Since 1975, manufacturing output has more than doubled, while employment in the sector has decreased by 31 percent. […] These statistics reveal that the average American manufacturer is three times more productive today than in 1975 — a sure sign of economic progress.
That’s exactly the opposite of what the government does. With government, you get, at best, the same service at a higher cost over time.
Take K–12 education, for instance. For years, we have been throwing money at poorly performing schools, yet it has not moved the needle on performance. Over the last 40 years, the federal government has spent $1.8 trillion on education, and spending per pupil in the U.S. has tripled in real terms.
Despite the dramatic increase in spending, there has been no notable change in student outcomes. (National Review)The message is not that government is inherently bad; it’s not. The problem is that government failures are rewarded with more money so they can continue to fail in bigger and more spectacular fashion; private sector failures dry up and blow away, freeing up capital and people for potentially successful projects. The same needs to happen in education.

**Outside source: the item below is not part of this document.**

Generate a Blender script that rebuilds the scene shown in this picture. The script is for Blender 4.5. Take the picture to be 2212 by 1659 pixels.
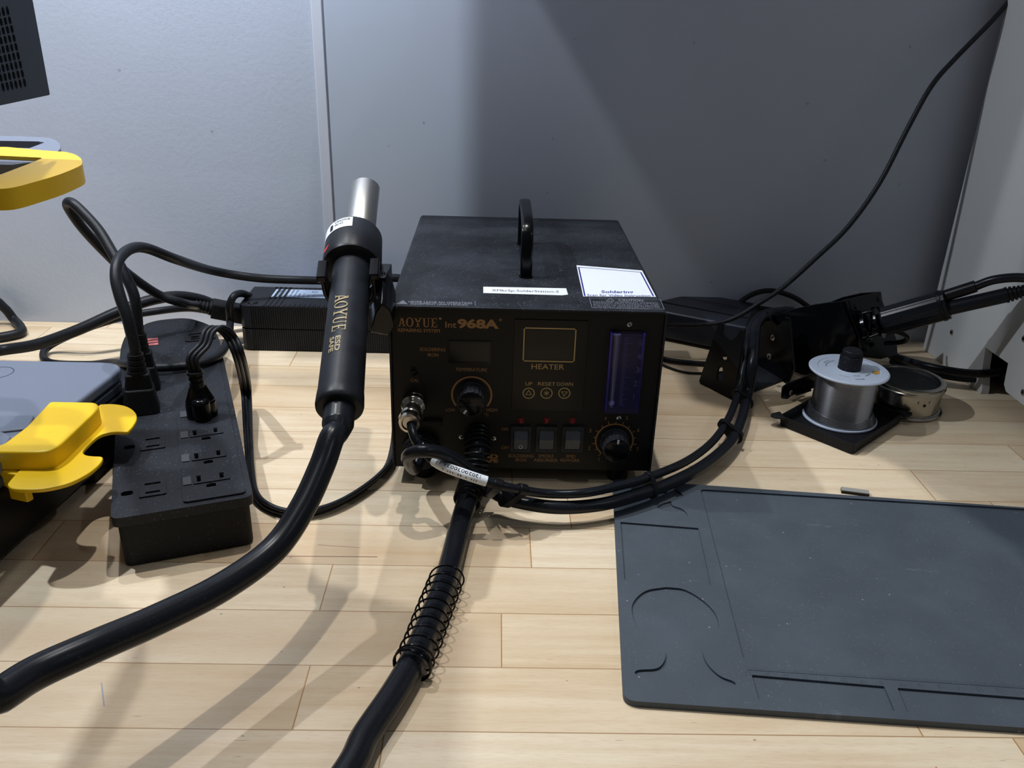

Instead, we get stuff like this that really pisses me off…
An Ohio mother's attempt to provide her daughters with a better education has landed her behind bars.
Kelley Williams-Bolar was convicted of lying about her residency to get her daughters into a better school district.

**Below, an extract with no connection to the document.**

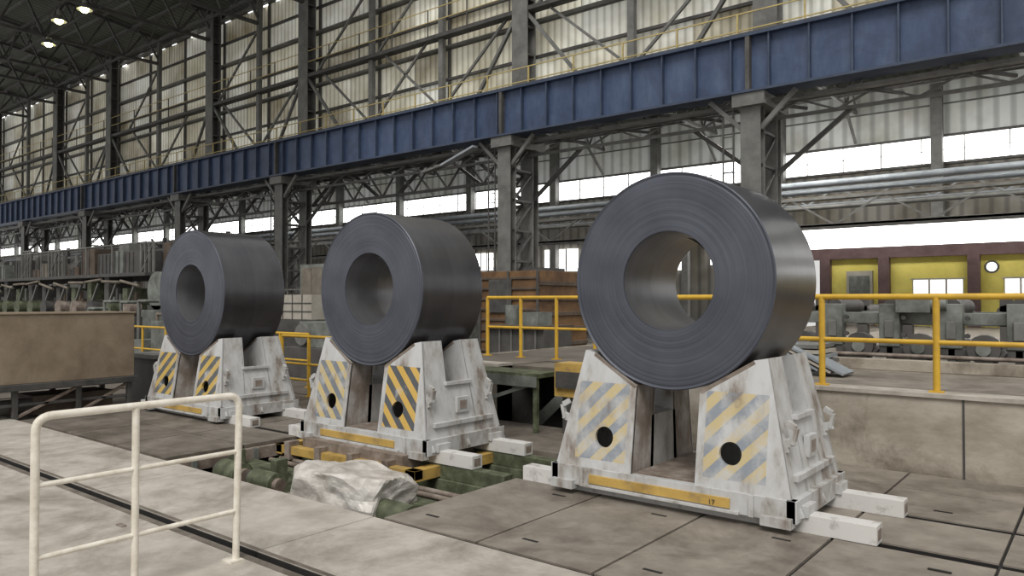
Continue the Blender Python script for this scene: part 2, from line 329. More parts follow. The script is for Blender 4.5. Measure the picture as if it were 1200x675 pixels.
# ------------------------------------------------------------------ saddles
def saddle(x, smat, smat2, num, yellowcar, zs_=1.0):
    s = M('coil_saddle')
    W = lambda X, Y, Z: (X, Y*(1+.33*(1.33-Z)/1.07), Z)
    for sg in (-1, 1):
        out = [(.305, .26), (1.1, .26), (.87, 1.33), (.76, 1.31), (.305, 1.035)]
        out = [(sg*a, b) for a, b in out]; hole = [(sg*.6, .55, .095)]
        mm = [rusty, white, white, rusty, inner]
        for (a, b, fr, bk) in [(-.47, -.17, smat if sg > 0 else smat2, white), (.17, .47, white, white)]:
            s.loop(out, a, b, white, W, mm)
            s.plate(out, hole, a, .024, fr, W); s.plate(out, [], b, .02, bk, W)
            s.bar(W(sg*.31, a, 1.02), W(sg*.765, a, 1.295), .035, .03, rusty)
        xo = lambda z: sg*(1.1-(z-.26)*.215)
        for (z0, z1, ya) in [(.26, .86, .2)]:
            s.add([W(xo(z0), -ya, z0), W(xo(z0), ya, z0), W(xo(z1), ya, z1), W(xo(z1), -ya, z1),
                   W(sg*.305, -ya, z0), W(sg*.305, ya, z0), W(sg*.305, ya, z1-.12), W(sg*.305, -ya, z1-.12)],
                  [(0, 1, 2, 3), (3, 2, 6, 7), (4, 5, 6, 7)], white)
        s.box(min(xo(.6), xo(.6)+sg*.05), max(xo(.6), xo(.6)+sg*.05), -.1, .1, .5, .68, white)
        s.box(min(xo(.6)+sg*.05, xo(.6)+sg*.055), max(xo(.6)+sg*.05, xo(.6)+sg*.055), -.06, .06, .54, .64, inner)
        s.bar((xo(.36)+sg*.01, -.5, .4), (xo(.36)+sg*.01, .5, .4), .05, .05, white)
        s.bar((xo(.8)+sg*.01, -.22, .84), (xo(.8)+sg*.01, .22, .84), .05, .04, white)
        for yy in (-.52, .46):
            xx = xo(.72)
            s.bar((xx-sg*.02, yy, .66), (xx+sg*.10, yy, .70), .03, .07, white)
            s.bar((xx+sg*.08, yy, .67), (xx+sg*.11, yy, .80), .03, .05, white)
            s.bar((xx+sg*.10, yy, .80), (xx+sg*.03, yy, .84), .03, .05, white)
            s.bar((xx-sg*.02, yy, .74), (xx+sg*.03, yy, .60), .04, .05, white)
        for yy in (-.58, 0, .58):
            s.bar((sg*1.1, yy, .25), (sg*1.16, yy, .12), .03, .05, white)
    s.box(-1.12, 1.12, -.6, .6, .21, .26, rusty)
    s.box(-1.14, 1.14, -.66, -.58, .09, .262, white); s.box(-1.14, 1.14, .58, .66, .09, .262, white)
    s.box(-1.15, -1.07, -.66, .66, .09, .262, white); s.box(1.07, 1.15, -.66, .66, .09, .262, white)
    s.box(-.72, .62, -.675, -.655, .125, .205, yellow)
    s.box(-.8, .7, -.69, -.66, .09, .115, white)
    for sx in (-1, 1):
        s.box(sx*1.0-.12, sx*1.0+.12, -.71, -.6, .05, .13, white); s.box(sx*1.0-.12, sx*1.0+.12, .6, .72, .05, .13, white)
        s.box(sx*.8-.02, sx*.8+.02, -.685, -.65, .09, .262, white)
    s.box(-.28, .28, -.55, .55, .26, .275, rusty)
    for yy in (-.44, .46):
        s.box(-1.6, 1.68, yy-.08, yy+.08, .0, .14, white2)
        s.box(1.68, 1.685, yy-.05, yy+.05, .03, .11, rusty)
        s.box(-1.2, 1.2, yy-.1, yy+.1, .12, .21, white)
    if yellowcar:
        s.box(-1.35, 1.2, -.9, -.78, -.12, -.02, yellow); s.box(-1.35, -1.2, -.9, .7, -.14, -.02, yellow); s.box(1.05, 1.2, -.9, .7, -.14, -.02, yellow)
        s.box(-.9, .9, -.8, .7, -.1, .09, rusty)
        for xx in (-1.1, -.5, .1, .7): s.box(xx, xx+.1, -.93, -.78, -.18, .04, rusty)
    o = s.obj((x, 6.5, 0), .006); o.scale = (1, 1, zs_)
    if num:
        t = bpy.data.curves.new('num', 'FONT'); t.body = num[0]; t.size = num[4]; t.extrude = .002; t.align_x = 'CENTER'
        to = bpy.data.objects.new('number_marking', t); COL.objects.link(to); to.data.materials.append(num[5])
        to.parent = o; to.location = num[1:4]; to.rotation_euler = (math.radians(90-8.2 if num[3] > .3 else 90), 0, 0)
    return o
st_a = stripes('stripe_faded', -1, (.52, .42, .22), (.23, .26, .30), .46, soft=.12)
st_b = stripes('stripe_bold', 1, (.60, .38, .07), (.06, .065, .075), .33, .22)
st_b2 = stripes('stripe_bold_worn', 1, (.54, .42, .18), (.16, .18, .21), .42, .22, soft=.1)
st_c = stripes('stripe_mid', -1, (.56, .38, .09), (.09, .10, .11), .37, .26)
saddle(XC[0], st_a, st_a, ('17', .47, -.68, .135, .06, blackpaint), False)
saddle(XC[1], st_b, st_b2, ('2', .70, -.515, 1.09, .15, whitepaint), True)
saddle(XC[2], st_c, st_c, None, False, .93)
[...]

"It's overwhelming. I'm exhausted," she said. "I did this for them, so there it is. I did this for them." (ABC News)
She should get a medal for exposing an unjust law!
A mother lies about her residency in order to get her kids out of a failed school and into a better district and now she’s going to jail. This is an outrage. Will her kids really be better off with their mother in jail?
School districts are in place not for students, but to protect real estate values, ghettoizing the poor in low-property tax areas that doom the underfunded schools to failure.
District boundaries should be erased and all schools should receive more equitable funding. I know I sound like a liberal on this, but if we’re going to publicly fund education, it is illegal and immoral to give the poor and minorities the crappy end of the stick.
The free-market answer is to privatize it all
Let entrepreneurial teachers form small business teaching companies and shop their services. Collapse the department of education and return the money to the states. This will result in the good teachers rising to the top and getting paid more. The bad ones will be looking for another line of work.
Every parent can go shopping, voucher in hand. The bad schools will lose business, forcing the teaching company that runs it to lose its contract, making way for a new cadre of teachers to try their hand.
True, the rich will take their voucher and put their own money on top of it and go shopping for elite private schools, and some teaching companies will specialize in that, but there is no way in a free enterprise system that such activity will consume the entire market. Someone will have to go teach the poor kids for the basic price of the voucher, and there are plenty of great teachers who do that right now. Going free market won’t change that. Teachers teach because they love it, and many enjoy the challenge of teaching “the unteachable.”
If we want to improve education in this country, we need to free teachers from their bureaucratic shackles and stop jailing parents for violating illegitimate rules and boundaries.